>> Begin GIVEN DATA

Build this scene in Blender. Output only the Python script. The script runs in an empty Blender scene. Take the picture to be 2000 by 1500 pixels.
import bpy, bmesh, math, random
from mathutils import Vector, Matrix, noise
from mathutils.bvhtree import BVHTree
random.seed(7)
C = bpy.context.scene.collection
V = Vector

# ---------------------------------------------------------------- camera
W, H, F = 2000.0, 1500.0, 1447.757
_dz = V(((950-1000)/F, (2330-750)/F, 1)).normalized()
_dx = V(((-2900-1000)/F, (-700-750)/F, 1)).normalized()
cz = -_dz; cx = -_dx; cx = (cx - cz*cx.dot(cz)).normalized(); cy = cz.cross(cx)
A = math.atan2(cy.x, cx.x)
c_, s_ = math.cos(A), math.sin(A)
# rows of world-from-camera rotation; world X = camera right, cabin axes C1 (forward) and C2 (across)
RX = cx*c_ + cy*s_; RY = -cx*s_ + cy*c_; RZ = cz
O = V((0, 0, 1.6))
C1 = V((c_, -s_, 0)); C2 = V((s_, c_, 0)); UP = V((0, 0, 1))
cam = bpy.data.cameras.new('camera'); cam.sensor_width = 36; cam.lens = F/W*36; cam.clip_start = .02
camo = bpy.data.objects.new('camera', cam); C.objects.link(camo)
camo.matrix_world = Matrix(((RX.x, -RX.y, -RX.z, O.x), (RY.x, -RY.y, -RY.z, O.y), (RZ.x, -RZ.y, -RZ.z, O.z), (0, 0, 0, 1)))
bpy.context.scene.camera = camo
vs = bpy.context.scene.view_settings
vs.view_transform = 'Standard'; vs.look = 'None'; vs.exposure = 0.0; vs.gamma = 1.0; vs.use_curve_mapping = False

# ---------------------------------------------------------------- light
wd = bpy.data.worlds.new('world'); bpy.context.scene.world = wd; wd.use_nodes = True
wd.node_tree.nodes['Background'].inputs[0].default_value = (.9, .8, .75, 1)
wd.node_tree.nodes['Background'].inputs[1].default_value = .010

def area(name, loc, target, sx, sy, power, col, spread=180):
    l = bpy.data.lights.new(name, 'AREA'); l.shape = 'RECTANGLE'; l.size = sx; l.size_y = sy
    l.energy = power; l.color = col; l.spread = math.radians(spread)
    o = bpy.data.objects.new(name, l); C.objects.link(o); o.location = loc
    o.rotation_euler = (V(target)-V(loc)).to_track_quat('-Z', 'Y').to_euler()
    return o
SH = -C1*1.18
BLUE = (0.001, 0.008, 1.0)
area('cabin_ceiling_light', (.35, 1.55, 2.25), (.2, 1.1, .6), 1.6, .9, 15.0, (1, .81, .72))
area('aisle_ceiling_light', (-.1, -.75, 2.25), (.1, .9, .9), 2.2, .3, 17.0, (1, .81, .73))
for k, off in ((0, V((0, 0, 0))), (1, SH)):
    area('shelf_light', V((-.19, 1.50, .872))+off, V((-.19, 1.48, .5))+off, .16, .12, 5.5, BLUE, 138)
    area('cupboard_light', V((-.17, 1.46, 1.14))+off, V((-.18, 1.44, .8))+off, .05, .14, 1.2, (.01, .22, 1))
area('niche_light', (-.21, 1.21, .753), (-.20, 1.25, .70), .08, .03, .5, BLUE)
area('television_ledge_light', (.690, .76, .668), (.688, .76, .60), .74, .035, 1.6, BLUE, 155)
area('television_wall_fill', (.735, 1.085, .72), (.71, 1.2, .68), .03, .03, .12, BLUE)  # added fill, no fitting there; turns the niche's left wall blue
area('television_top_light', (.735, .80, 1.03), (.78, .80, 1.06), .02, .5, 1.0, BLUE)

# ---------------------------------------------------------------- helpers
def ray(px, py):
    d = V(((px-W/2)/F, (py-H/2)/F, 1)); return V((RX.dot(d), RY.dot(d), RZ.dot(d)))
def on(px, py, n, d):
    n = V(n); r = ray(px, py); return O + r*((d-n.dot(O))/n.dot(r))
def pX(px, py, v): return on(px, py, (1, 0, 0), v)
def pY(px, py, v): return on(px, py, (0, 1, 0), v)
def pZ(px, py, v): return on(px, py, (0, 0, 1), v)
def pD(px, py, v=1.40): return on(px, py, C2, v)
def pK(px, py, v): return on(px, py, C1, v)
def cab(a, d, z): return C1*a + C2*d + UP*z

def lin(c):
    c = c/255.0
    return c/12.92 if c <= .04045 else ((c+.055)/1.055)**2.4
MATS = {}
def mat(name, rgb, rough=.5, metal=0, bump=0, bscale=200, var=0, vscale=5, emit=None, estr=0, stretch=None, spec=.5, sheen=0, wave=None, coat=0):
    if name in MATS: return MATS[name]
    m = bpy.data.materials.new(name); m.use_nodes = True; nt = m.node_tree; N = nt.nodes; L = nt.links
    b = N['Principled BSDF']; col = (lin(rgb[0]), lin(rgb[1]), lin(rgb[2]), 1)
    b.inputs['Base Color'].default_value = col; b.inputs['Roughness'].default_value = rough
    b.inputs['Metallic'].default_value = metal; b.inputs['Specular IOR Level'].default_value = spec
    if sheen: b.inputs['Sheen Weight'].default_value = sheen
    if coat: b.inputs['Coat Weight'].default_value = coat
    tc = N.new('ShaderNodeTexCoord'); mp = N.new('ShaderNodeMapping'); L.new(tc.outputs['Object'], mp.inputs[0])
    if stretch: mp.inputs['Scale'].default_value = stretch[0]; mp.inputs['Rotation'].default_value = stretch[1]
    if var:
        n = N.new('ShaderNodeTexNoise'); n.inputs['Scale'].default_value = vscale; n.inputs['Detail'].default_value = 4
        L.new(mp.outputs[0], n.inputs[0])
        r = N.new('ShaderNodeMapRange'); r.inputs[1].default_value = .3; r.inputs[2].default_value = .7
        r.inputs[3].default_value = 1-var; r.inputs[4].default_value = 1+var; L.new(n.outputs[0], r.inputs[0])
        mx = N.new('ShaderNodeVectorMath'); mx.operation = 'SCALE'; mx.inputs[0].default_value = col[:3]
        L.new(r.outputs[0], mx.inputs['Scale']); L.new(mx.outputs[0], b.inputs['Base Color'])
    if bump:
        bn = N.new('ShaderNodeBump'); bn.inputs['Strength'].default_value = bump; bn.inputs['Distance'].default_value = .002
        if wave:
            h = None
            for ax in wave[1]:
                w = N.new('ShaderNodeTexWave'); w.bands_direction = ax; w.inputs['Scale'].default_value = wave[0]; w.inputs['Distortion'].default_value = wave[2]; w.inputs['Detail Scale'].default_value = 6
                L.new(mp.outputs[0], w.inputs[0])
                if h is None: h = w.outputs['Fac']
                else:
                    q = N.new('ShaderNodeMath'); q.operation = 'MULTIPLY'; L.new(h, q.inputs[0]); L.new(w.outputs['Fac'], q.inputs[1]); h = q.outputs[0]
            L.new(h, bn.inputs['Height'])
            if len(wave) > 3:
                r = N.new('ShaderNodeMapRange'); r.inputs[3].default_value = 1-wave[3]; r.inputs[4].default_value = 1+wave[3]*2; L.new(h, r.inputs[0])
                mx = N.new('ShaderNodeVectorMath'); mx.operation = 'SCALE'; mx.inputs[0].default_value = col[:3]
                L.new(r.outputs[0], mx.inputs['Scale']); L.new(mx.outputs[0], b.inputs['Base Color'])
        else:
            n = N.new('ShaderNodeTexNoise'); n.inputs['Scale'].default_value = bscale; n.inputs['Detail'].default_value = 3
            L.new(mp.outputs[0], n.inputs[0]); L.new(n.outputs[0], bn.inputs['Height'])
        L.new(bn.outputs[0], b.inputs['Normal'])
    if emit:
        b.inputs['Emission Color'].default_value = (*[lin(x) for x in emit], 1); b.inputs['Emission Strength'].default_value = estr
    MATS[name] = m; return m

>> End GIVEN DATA

* **TASK GOAL**
Make an exact copy of the data above.

* **CORRECT RESULT**
Build this scene in Blender. Output only the Python script. The script runs in an empty Blender scene. Take the picture to be 2000 by 1500 pixels.
import bpy, bmesh, math, random
from mathutils import Vector, Matrix, noise
from mathutils.bvhtree import BVHTree
random.seed(7)
C = bpy.context.scene.collection
V = Vector

# ---------------------------------------------------------------- camera
W, H, F = 2000.0, 1500.0, 1447.757
_dz = V(((950-1000)/F, (2330-750)/F, 1)).normalized()
_dx = V(((-2900-1000)/F, (-700-750)/F, 1)).normalized()
cz = -_dz; cx = -_dx; cx = (cx - cz*cx.dot(cz)).normalized(); cy = cz.cross(cx)
A = math.atan2(cy.x, cx.x)
c_, s_ = math.cos(A), math.sin(A)
# rows of world-from-camera rotation; world X = camera right, cabin axes C1 (forward) and C2 (across)
RX = cx*c_ + cy*s_; RY = -cx*s_ + cy*c_; RZ = cz
O = V((0, 0, 1.6))
C1 = V((c_, -s_, 0)); C2 = V((s_, c_, 0)); UP = V((0, 0, 1))
cam = bpy.data.cameras.new('camera'); cam.sensor_width = 36; cam.lens = F/W*36; cam.clip_start = .02
camo = bpy.data.objects.new('camera', cam); C.objects.link(camo)
camo.matrix_world = Matrix(((RX.x, -RX.y, -RX.z, O.x), (RY.x, -RY.y, -RY.z, O.y), (RZ.x, -RZ.y, -RZ.z, O.z), (0, 0, 0, 1)))
bpy.context.scene.camera = camo
vs = bpy.context.scene.view_settings
vs.view_transform = 'Standard'; vs.look = 'None'; vs.exposure = 0.0; vs.gamma = 1.0; vs.use_curve_mapping = False

# ---------------------------------------------------------------- light
wd = bpy.data.worlds.new('world'); bpy.context.scene.world = wd; wd.use_nodes = True
wd.node_tree.nodes['Background'].inputs[0].default_value = (.9, .8, .75, 1)
wd.node_tree.nodes['Background'].inputs[1].default_value = .010

def area(name, loc, target, sx, sy, power, col, spread=180):
    l = bpy.data.lights.new(name, 'AREA'); l.shape = 'RECTANGLE'; l.size = sx; l.size_y = sy
    l.energy = power; l.color = col; l.spread = math.radians(spread)
    o = bpy.data.objects.new(name, l); C.objects.link(o); o.location = loc
    o.rotation_euler = (V(target)-V(loc)).to_track_quat('-Z', 'Y').to_euler()
    return o
SH = -C1*1.18
BLUE = (0.001, 0.008, 1.0)
area('cabin_ceiling_light', (.35, 1.55, 2.25), (.2, 1.1, .6), 1.6, .9, 15.0, (1, .81, .72))
area('aisle_ceiling_light', (-.1, -.75, 2.25), (.1, .9, .9), 2.2, .3, 17.0, (1, .81, .73))
for k, off in ((0, V((0, 0, 0))), (1, SH)):
    area('shelf_light', V((-.19, 1.50, .872))+off, V((-.19, 1.48, .5))+off, .16, .12, 5.5, BLUE, 138)
    area('cupboard_light', V((-.17, 1.46, 1.14))+off, V((-.18, 1.44, .8))+off, .05, .14, 1.2, (.01, .22, 1))
area('niche_light', (-.21, 1.21, .753), (-.20, 1.25, .70), .08, .03, .5, BLUE)
area('television_ledge_light', (.690, .76, .668), (.688, .76, .60), .74, .035, 1.6, BLUE, 155)
area('television_wall_fill', (.735, 1.085, .72), (.71, 1.2, .68), .03, .03, .12, BLUE)  # added fill, no fitting there; turns the niche's left wall blue
area('television_top_light', (.735, .80, 1.03), (.78, .80, 1.06), .02, .5, 1.0, BLUE)

# ---------------------------------------------------------------- helpers
def ray(px, py):
    d = V(((px-W/2)/F, (py-H/2)/F, 1)); return V((RX.dot(d), RY.dot(d), RZ.dot(d)))
def on(px, py, n, d):
    n = V(n); r = ray(px, py); return O + r*((d-n.dot(O))/n.dot(r))
def pX(px, py, v): return on(px, py, (1, 0, 0), v)
def pY(px, py, v): return on(px, py, (0, 1, 0), v)
def pZ(px, py, v): return on(px, py, (0, 0, 1), v)
def pD(px, py, v=1.40): return on(px, py, C2, v)
def pK(px, py, v): return on(px, py, C1, v)
def cab(a, d, z): return C1*a + C2*d + UP*z

def lin(c):
    c = c/255.0
    return c/12.92 if c <= .04045 else ((c+.055)/1.055)**2.4
MATS = {}
def mat(name, rgb, rough=.5, metal=0, bump=0, bscale=200, var=0, vscale=5, emit=None, estr=0, stretch=None, spec=.5, sheen=0, wave=None, coat=0):
    if name in MATS: return MATS[name]
    m = bpy.data.materials.new(name); m.use_nodes = True; nt = m.node_tree; N = nt.nodes; L = nt.links
    b = N['Principled BSDF']; col = (lin(rgb[0]), lin(rgb[1]), lin(rgb[2]), 1)
    b.inputs['Base Color'].default_value = col; b.inputs['Roughness'].default_value = rough
    b.inputs['Metallic'].default_value = metal; b.inputs['Specular IOR Level'].default_value = spec
    if sheen: b.inputs['Sheen Weight'].default_value = sheen
    if coat: b.inputs['Coat Weight'].default_value = coat
    tc = N.new('ShaderNodeTexCoord'); mp = N.new('ShaderNodeMapping'); L.new(tc.outputs['Object'], mp.inputs[0])
    if stretch: mp.inputs['Scale'].default_value = stretch[0]; mp.inputs['Rotation'].default_value = stretch[1]
    if var:
        n = N.new('ShaderNodeTexNoise'); n.inputs['Scale'].default_value = vscale; n.inputs['Detail'].default_value = 4
        L.new(mp.outputs[0], n.inputs[0])
        r = N.new('ShaderNodeMapRange'); r.inputs[1].default_value = .3; r.inputs[2].default_value = .7
        r.inputs[3].default_value = 1-var; r.inputs[4].default_value = 1+var; L.new(n.outputs[0], r.inputs[0])
        mx = N.new('ShaderNodeVectorMath'); mx.operation = 'SCALE'; mx.inputs[0].default_value = col[:3]
        L.new(r.outputs[0], mx.inputs['Scale']); L.new(mx.outputs[0], b.inputs['Base Color'])
    if bump:
        bn = N.new('ShaderNodeBump'); bn.inputs['Strength'].default_value = bump; bn.inputs['Distance'].default_value = .002
        if wave:
            h = None
            for ax in wave[1]:
                w = N.new('ShaderNodeTexWave'); w.bands_direction = ax; w.inputs['Scale'].default_value = wave[0]; w.inputs['Distortion'].default_value = wave[2]; w.inputs['Detail Scale'].default_value = 6
                L.new(mp.outputs[0], w.inputs[0])
                if h is None: h = w.outputs['Fac']
                else:
                    q = N.new('ShaderNodeMath'); q.operation = 'MULTIPLY'; L.new(h, q.inputs[0]); L.new(w.outputs['Fac'], q.inputs[1]); h = q.outputs[0]
            L.new(h, bn.inputs['Height'])
            if len(wave) > 3:
                r = N.new('ShaderNodeMapRange'); r.inputs[3].default_value = 1-wave[3]; r.inputs[4].default_value = 1+wave[3]*2; L.new(h, r.inputs[0])
                mx = N.new('ShaderNodeVectorMath'); mx.operation = 'SCALE'; mx.inputs[0].default_value = col[:3]
                L.new(r.outputs[0], mx.inputs['Scale']); L.new(mx.outputs[0], b.inputs['Base Color'])
        else:
            n = N.new('ShaderNodeTexNoise'); n.inputs['Scale'].default_value = bscale; n.inputs['Detail'].default_value = 3
            L.new(mp.outputs[0], n.inputs[0]); L.new(n.outputs[0], bn.inputs['Height'])
        L.new(bn.outputs[0], b.inputs['Normal'])
    if emit:
        b.inputs['Emission Color'].default_value = (*[lin(x) for x in emit], 1); b.inputs['Emission Strength'].default_value = estr
    MATS[name] = m; return m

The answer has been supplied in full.